The Millennium Native Forest Reserve - Masterton
Saturday 12th April 2008
The Reserve was opened by Dr. Morgan Williams.
(Ex-Parliamentary Commissioner for the Environment)
Also present were our honoured guests (left to right):
Sir Brian Lochore - Chairman of the QEII National Trust
Karl Taucher - Deputy Chairman of the Masterton Trust Lands Trust
Gary Daniell - Mayor of Masterton
The speakers were introduced by Chris Garland, President of the Masterton South Rotary Club.

George Bain,
Chairman of the Friends of the Millennium
Native Forest Reserve Society Inc.
Below is a reproduction of the article, by reporter Matt Stewart, that appeared in the Wairarapa Times-Age
on Monday, April 14th, 2008.
Community vision and 50,000 voluntary hours of hard graft were recognised on Saturday with the official opening of the
Millennium Native Forest Reserve at Ohorere School on Saturday.
Pupils from the school ushered speakers onto the marae
with a powhiri led by senior teacher Kellis Bennet.
The tradition Maori welcome was followed by a series of speakers
representing groups and organisation's that have been instrumental to the progress of the 5.5ha forest on the corner of
Pownall and Hillcrest streets since its inception in 1994.
Chris Garland, of Masterton South Rotary, began the proceedings with words from Masterton Mayor Gary Daniell
and Masterton Trust Lands Trust deputy chairman Karl Taucher.
Sir Brian Lahore spoke next as chairman
of the Queen Elizabeth II National Trust.
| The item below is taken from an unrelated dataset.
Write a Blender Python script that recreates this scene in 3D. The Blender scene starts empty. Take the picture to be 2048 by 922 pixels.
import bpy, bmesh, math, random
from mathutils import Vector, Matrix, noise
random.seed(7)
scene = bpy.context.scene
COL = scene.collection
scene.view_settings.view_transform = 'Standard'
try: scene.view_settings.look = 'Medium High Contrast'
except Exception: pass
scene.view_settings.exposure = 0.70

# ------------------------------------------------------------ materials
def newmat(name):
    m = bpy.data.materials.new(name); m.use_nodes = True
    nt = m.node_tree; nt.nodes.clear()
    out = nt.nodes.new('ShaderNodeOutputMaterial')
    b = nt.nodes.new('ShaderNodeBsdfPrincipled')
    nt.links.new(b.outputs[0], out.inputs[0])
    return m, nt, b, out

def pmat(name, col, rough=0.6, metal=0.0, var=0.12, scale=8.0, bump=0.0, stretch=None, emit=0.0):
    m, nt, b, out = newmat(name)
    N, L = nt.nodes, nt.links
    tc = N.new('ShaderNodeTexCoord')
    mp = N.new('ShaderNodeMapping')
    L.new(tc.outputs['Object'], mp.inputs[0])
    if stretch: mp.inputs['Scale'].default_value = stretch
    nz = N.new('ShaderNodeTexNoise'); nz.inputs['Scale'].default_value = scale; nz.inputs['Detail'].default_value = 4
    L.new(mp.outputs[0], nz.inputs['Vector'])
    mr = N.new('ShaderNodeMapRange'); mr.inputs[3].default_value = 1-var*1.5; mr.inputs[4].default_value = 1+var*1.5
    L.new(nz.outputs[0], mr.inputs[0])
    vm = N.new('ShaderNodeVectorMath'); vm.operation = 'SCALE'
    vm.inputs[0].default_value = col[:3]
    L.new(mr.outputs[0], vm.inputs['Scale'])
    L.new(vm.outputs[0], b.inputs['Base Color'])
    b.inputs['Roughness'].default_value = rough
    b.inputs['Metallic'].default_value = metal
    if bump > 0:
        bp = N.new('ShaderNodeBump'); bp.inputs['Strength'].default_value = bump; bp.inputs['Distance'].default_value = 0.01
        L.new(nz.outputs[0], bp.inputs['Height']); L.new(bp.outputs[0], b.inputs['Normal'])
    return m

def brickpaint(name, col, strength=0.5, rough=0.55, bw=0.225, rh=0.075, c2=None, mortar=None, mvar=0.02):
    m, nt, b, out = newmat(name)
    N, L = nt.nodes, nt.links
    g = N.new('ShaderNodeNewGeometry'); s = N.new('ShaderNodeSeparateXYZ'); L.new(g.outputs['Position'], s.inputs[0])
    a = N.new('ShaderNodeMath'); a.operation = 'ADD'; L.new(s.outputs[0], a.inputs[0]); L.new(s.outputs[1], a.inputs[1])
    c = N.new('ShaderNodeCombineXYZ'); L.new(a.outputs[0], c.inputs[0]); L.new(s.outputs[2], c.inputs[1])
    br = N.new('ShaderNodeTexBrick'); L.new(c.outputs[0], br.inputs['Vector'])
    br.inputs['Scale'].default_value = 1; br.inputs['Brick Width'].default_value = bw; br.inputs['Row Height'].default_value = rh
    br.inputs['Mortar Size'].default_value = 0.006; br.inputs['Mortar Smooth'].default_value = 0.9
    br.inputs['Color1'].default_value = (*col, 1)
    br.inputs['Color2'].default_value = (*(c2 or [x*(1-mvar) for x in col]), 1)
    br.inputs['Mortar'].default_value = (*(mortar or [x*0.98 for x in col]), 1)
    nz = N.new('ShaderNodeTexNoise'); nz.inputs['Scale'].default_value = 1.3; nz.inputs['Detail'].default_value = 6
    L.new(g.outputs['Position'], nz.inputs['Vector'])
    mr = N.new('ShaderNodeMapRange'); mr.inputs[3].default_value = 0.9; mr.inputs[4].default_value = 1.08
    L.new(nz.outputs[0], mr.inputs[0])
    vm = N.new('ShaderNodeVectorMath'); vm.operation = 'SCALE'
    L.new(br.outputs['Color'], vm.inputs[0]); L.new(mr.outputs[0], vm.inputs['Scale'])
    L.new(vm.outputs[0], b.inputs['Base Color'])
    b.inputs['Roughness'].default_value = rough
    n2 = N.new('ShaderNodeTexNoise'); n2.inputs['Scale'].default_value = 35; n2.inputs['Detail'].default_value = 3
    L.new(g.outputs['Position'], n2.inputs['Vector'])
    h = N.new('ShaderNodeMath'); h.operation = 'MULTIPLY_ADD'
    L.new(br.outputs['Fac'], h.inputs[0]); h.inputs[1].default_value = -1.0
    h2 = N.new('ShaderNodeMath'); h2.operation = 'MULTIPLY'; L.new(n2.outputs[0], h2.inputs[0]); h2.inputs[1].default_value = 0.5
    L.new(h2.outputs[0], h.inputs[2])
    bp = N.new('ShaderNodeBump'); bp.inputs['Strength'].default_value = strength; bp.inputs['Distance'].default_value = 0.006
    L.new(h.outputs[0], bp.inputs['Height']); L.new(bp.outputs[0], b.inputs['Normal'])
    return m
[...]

That organisation covenanted
the reserve land, which was once Wairarapa
College's farm. Sir Brian remembers working on the farm in an
effort
to avoid his least-favoured school subject. "I was the farm shepherd at Wairarapa College and I would
go
out and shift sheep during English period, 'cause I
didn't like English," he said.
Sir Brian then thanked the boys of Ohorere for their welcome and presented them with akeake plants as a physical
and symbolic reminder
of the auspicious occasion.
Chairman of Friends of the Millennium Native Forest Reserve, George Bain said the reserve, like the boys of Ohorere,
still had to flourish into maturity and that there was still a lot of work yet to be done.
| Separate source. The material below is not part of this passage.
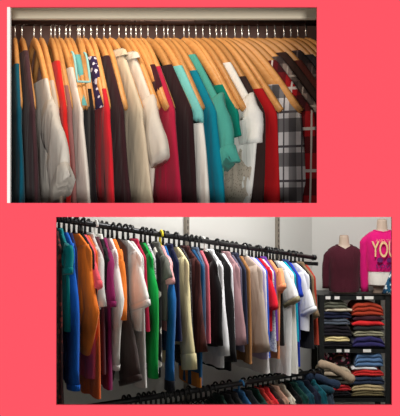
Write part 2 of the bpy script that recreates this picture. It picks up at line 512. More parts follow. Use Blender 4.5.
# hx, sx(shoulder px), bx(bottom outer px) , ny (collar px row), kind, desc, colour spec, opts
FB = fabric
TOP = [
 (15, 19, 24, 63, 'long_sleeved_pullover', 'deep teal top at the closet\'s left end', FB((12, 92, 116)), {}),
 (22, 33, 42, 50, 'cardigan', 'dark aubergine brown cardigan', FB((74, 48, 54)), {'col': 1}),
 (34, 52, 52, 78, 'lace_blouse', 'off-white blouse with a flared frilly sleeve', FB((222, 216, 206)), {'sl': [(50, 96), (62, 130), (77, 170)], 'sr': (.06, .088), 'amax': .17, 'frill': 1}),
 (41, 57, 65, 80, 'printed_blouse', 'beige top with a small red print', FB((206, 190, 172), 'floral', (205, 50, 50), None, .35), {}),
 (51, 65, 76, 60, 'knit_jumper', 'bright red knit top', FB((214, 36, 34)), {'col': 1}),
 (55, 70, 80, 85, 'shirt', 'dusty mauve shirt', FB((150, 100, 98)), {}),
 (59.5, 81, 93, 67, 'cardigan', 'long white cardigan', FB((236, 228, 218)), {'col': 1}),
 (66, 0, 0, 0, 'BARE', '', None, {}),
 (70, 88, 88, 66, 'camisole', 'teal strappy cami top', FB((96, 170, 170)), {'w': .16, 'hemy': 96, 'straps': 1}),
 (78, 0, 0, 0, 'BARE', '', None, {'tip': 92}),
 (80, 92, 99, 95, 'dress', 'plain black dress', FB((24, 18, 22)), {}),
 (84, 106, 108, 62, 'printed_blouse', 'navy top with white flower print', FB((48, 32, 74), 'floral', (215, 210, 225), None, 1.3), {'w': .165, 'hemy': 92}),
 (91, 108, 119, 88, 'dress', 'scarlet red dress', FB((222, 36, 50)), {}),
 (97, 122, 131, 55, 'jacket', 'dark brown jacket', FB((56, 28, 34)), {'col': 1}),
 (104, 0, 0, 0, 'BARE', '', None, {'tip': 127}),
 (110, 141, 162, 53, 'coat', 'long beige collared coat', FB((216, 200, 174)), {'col': 1}),
 (119, 154, 156, 56, 'knit_cardigan', 'off-white knit cardigan with a hanging sleeve', FB((226, 216, 202)), {'sl': [(152, 94), (160, 122), (167, 153)], 'sr': (.06, .045), 'col': 1}),
 (126, 0, 0, 0, 'BARE', '', None, {'tip': 160}),
 (131, 0, 0, 0, 'BARE', '', None, {'tip': 169}),
 (136, 166, 160, 64, 'waistcoat', 'short dark maroon waistcoat', FB((64, 22, 32)), {'w': .19, 'hemy': 104}),
 (141, 173, 181, 66, 'knit_dress', 'crimson knit dress', FB((186, 32, 66)), {}),
 (148, 190, 196, 64, 'jacket', 'near-black brown jacket', FB((46, 24, 28)), {'col': 1}),
 (156.5, 200, 212, 66, 'shirt', 'white shirt with aqua shoulder trim', FB((238, 234, 226)), {'yoke': FB((120, 200, 196))}),
 (164, 0, 0, 0, 'BARE', '', None, {}),
 (168, 214, 226, 70, 'blouse', 'petrol blue blouse', FB((0, 128, 152)), {'col': 1}),
 (174, 223, 222, 54, 'jacket', 'sea green short-sleeved jacket', FB((78, 166, 152)), {'sl': [(222, 92), (229, 116), (235, 152)], 'sr': (.065, .055), 'col': 1, 'frill': 1}),
 (184, 236, 240, 84, 'top', 'emerald green short top', FB((0, 126, 108)), {'hemy': 134}),
 (189, 0, 0, 0, 'BARE', '', None, {'tip': 237}),
 (196, 0, 0, 0, 'BARE', '', None, {'tip': 247}),
 (203, 255, 250, 62, 'lace_blouse', 'white puff-sleeved blouse with a lace hem', FB((240, 238, 232)), {'sl': [(252, 92), (261, 112), (262, 142)], 'sr': (.055, .05), 'lace': FB((190, 178, 162), 'lace', (150, 138, 124), None, 2)}),
 (210, 262, 263, 76, 'top', 'dark chocolate top', FB((52, 36, 34)), {}),
 (216.5, 274, 281, 88, 'dress', 'deep red dress', FB((176, 20, 26)), {}),
 (221.5, 0, 0, 0, 'BARE', '', None, {'tip': 284}),
 (226.5, 298, 309, 84, 'checked_shirt', 'black and white checked shirt', FB((226, 222, 222), 'plaid', (40, 34, 38), (90, 84, 88), .75), {}),
 (235, 0, 0, 0, 'BARE', '', None, {'tip': 305}),
 (242, 312, 322, 60, 'checked_shirt', 'red, black and white checked shirt', FB((168, 26, 34), 'plaid', (34, 22, 26), (216, 206, 200), .62), {'col': 1}),
 (249, 320, 330, 56, 'checked_shirt', 'taupe and black checked flannel shirt', FB((150, 132, 124), 'plaid', (48, 38, 40), (184, 170, 160), .8), {'col': 1}),
 (258, 330, 340, 52, 'jacket', 'dark umber jacket', FB((58, 40, 36)), {}),
 (267, 338, 346, 60, 'shirt', 'dark rust shirt', FB((84, 38, 32)), {}),
 (275, 344, 352, 50, 'checked_shirt', 'charcoal checked shirt', FB((72, 58, 58), 'plaid', (32, 26, 28), (110, 92, 90), .8), {}),
 (284, 352, 358, 54, 'jacket', 'dark grey jacket', FB((48, 44, 48)), {}),
 (291, 356, 362, 56, 'checked_shirt', 'dim brown checked shirt', FB((92, 70, 64), 'plaid', (42, 32, 34), (130, 110, 100), .9), {}),
 (298, 360, 366, 52, 'jacket', 'blue-black jacket', FB((30, 32, 46)), {}),
 (306, 366, 372, 52, 'jacket', 'navy jacket at the closet\'s right end', FB((34, 38, 60)), {}),
]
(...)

"Behold the forest, it's still a youth, as yet it's a little affair ready to blossom," Mr. Bain said.
He said he calculated volunteers had planted 35,000 trees, an estimated 9000 of which had died due to extreme cold and heat.
He said it was a constant struggle to fulfil the vision of the reserve "to bring this former Wairarapa College farm back to its natural splendour".
The reserve has 2.5km of walking tracks with 175m of boardwalk using 2900m of timber and features low hills
that are a model of sustainability - 186 truckloads of fill from the construction of Pak'NSave were used in their creation.
Mr. Bain said the biggest threat to the native reserve is not rats or cats but the "two-legged adolescent male ...
probably our most devastating destroyer is teenage boys," he said.
He thanked everyone involved telling stories of stubborn volunteers getting the job done in their own unique way.
"We have a vision of a collective community forest so that people can feel what the forest was before it was touched
by man - conservation is both a spiritual and practical concern," Mr Bain said.
Morgan Williams, an ex-Parliamentary Commissioner for the Environment, officially announced the reserve open to the public.
Dr Williams emphasised the need to focus on the longer journey of the reserve to make
the end of this millennium the horizon.
"What you are doing here is building a piece of social capital," he said.
After the reserve was opened, Mr Garland invited the gathered, numbering around 100, for tea and a stroll around
the reserve, as a small group observed the planting of a commemorative tree by Dr Williams.